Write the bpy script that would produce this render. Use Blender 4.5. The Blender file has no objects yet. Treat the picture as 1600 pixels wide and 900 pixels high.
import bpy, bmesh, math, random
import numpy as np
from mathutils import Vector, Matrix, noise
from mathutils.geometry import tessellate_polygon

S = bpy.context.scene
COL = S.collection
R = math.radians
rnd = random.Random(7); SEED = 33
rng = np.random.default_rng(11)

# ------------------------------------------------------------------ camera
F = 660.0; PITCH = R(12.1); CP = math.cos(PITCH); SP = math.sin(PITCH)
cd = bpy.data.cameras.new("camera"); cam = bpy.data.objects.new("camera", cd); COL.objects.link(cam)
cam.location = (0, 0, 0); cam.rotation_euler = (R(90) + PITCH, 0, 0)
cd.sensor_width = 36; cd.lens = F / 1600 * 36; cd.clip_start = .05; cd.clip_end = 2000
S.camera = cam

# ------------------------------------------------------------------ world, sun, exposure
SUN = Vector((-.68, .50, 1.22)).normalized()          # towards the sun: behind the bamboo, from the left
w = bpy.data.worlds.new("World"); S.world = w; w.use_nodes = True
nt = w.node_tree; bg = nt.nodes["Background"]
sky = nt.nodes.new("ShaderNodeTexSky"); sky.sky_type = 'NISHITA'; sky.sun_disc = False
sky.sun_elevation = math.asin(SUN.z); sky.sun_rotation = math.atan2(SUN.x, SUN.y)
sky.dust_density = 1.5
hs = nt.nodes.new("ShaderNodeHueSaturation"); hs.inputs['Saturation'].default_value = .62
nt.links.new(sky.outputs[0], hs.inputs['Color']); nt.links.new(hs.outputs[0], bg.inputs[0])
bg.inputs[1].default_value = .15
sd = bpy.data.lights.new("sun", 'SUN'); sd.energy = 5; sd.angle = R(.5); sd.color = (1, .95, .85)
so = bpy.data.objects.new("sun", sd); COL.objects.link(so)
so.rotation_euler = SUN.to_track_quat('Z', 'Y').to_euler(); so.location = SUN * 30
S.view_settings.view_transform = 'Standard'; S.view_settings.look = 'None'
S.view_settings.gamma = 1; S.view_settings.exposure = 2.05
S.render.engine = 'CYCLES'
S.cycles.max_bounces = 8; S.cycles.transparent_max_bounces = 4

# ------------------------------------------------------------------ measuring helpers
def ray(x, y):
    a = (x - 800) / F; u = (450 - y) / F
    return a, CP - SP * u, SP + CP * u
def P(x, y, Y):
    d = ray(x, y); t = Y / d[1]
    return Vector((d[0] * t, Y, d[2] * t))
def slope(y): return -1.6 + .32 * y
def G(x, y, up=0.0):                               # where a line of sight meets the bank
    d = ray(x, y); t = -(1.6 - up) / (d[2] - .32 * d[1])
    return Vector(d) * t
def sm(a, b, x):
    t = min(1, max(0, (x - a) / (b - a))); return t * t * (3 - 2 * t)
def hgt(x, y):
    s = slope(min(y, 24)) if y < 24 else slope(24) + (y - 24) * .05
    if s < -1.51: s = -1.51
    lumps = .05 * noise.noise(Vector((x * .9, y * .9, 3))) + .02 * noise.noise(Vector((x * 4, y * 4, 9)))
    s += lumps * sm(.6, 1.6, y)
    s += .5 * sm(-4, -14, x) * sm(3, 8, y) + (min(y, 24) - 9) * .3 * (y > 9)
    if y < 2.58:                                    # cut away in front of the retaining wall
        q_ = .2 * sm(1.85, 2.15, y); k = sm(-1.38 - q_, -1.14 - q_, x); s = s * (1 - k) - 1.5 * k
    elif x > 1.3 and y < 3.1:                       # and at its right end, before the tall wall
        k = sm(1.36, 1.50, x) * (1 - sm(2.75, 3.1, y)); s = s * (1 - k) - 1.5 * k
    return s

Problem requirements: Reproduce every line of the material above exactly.

Output of the exercise:
Write the bpy script that would produce this render. Use Blender 4.5. The Blender file has no objects yet. Treat the picture as 1600 pixels wide and 900 pixels high.
import bpy, bmesh, math, random
import numpy as np
from mathutils import Vector, Matrix, noise
from mathutils.geometry import tessellate_polygon

S = bpy.context.scene
COL = S.collection
R = math.radians
rnd = random.Random(7); SEED = 33
rng = np.random.default_rng(11)

# ------------------------------------------------------------------ camera
F = 660.0; PITCH = R(12.1); CP = math.cos(PITCH); SP = math.sin(PITCH)
cd = bpy.data.cameras.new("camera"); cam = bpy.data.objects.new("camera", cd); COL.objects.link(cam)
cam.location = (0, 0, 0); cam.rotation_euler = (R(90) + PITCH, 0, 0)
cd.sensor_width = 36; cd.lens = F / 1600 * 36; cd.clip_start = .05; cd.clip_end = 2000
S.camera = cam

# ------------------------------------------------------------------ world, sun, exposure
SUN = Vector((-.68, .50, 1.22)).normalized()          # towards the sun: behind the bamboo, from the left
w = bpy.data.worlds.new("World"); S.world = w; w.use_nodes = True
nt = w.node_tree; bg = nt.nodes["Background"]
sky = nt.nodes.new("ShaderNodeTexSky"); sky.sky_type = 'NISHITA'; sky.sun_disc = False
sky.sun_elevation = math.asin(SUN.z); sky.sun_rotation = math.atan2(SUN.x, SUN.y)
sky.dust_density = 1.5
hs = nt.nodes.new("ShaderNodeHueSaturation"); hs.inputs['Saturation'].default_value = .62
nt.links.new(sky.outputs[0], hs.inputs['Color']); nt.links.new(hs.outputs[0], bg.inputs[0])
bg.inputs[1].default_value = .15
sd = bpy.data.lights.new("sun", 'SUN'); sd.energy = 5; sd.angle = R(.5); sd.color = (1, .95, .85)
so = bpy.data.objects.new("sun", sd); COL.objects.link(so)
so.rotation_euler = SUN.to_track_quat('Z', 'Y').to_euler(); so.location = SUN * 30
S.view_settings.view_transform = 'Standard'; S.view_settings.look = 'None'
S.view_settings.gamma = 1; S.view_settings.exposure = 2.05
S.render.engine = 'CYCLES'
S.cycles.max_bounces = 8; S.cycles.transparent_max_bounces = 4

# ------------------------------------------------------------------ measuring helpers
def ray(x, y):
    a = (x - 800) / F; u = (450 - y) / F
    return a, CP - SP * u, SP + CP * u
def P(x, y, Y):
    d = ray(x, y); t = Y / d[1]
    return Vector((d[0] * t, Y, d[2] * t))
def slope(y): return -1.6 + .32 * y
def G(x, y, up=0.0):                               # where a line of sight meets the bank
    d = ray(x, y); t = -(1.6 - up) / (d[2] - .32 * d[1])
    return Vector(d) * t
def sm(a, b, x):
    t = min(1, max(0, (x - a) / (b - a))); return t * t * (3 - 2 * t)
def hgt(x, y):
    s = slope(min(y, 24)) if y < 24 else slope(24) + (y - 24) * .05
    if s < -1.51: s = -1.51
    lumps = .05 * noise.noise(Vector((x * .9, y * .9, 3))) + .02 * noise.noise(Vector((x * 4, y * 4, 9)))
    s += lumps * sm(.6, 1.6, y)
    s += .5 * sm(-4, -14, x) * sm(3, 8, y) + (min(y, 24) - 9) * .3 * (y > 9)
    if y < 2.58:                                    # cut away in front of the retaining wall
        q_ = .2 * sm(1.85, 2.15, y); k = sm(-1.38 - q_, -1.14 - q_, x); s = s * (1 - k) - 1.5 * k
    elif x > 1.3 and y < 3.1:                       # and at its right end, before the tall wall
        k = sm(1.36, 1.50, x) * (1 - sm(2.75, 3.1, y)); s = s * (1 - k) - 1.5 * k
    return s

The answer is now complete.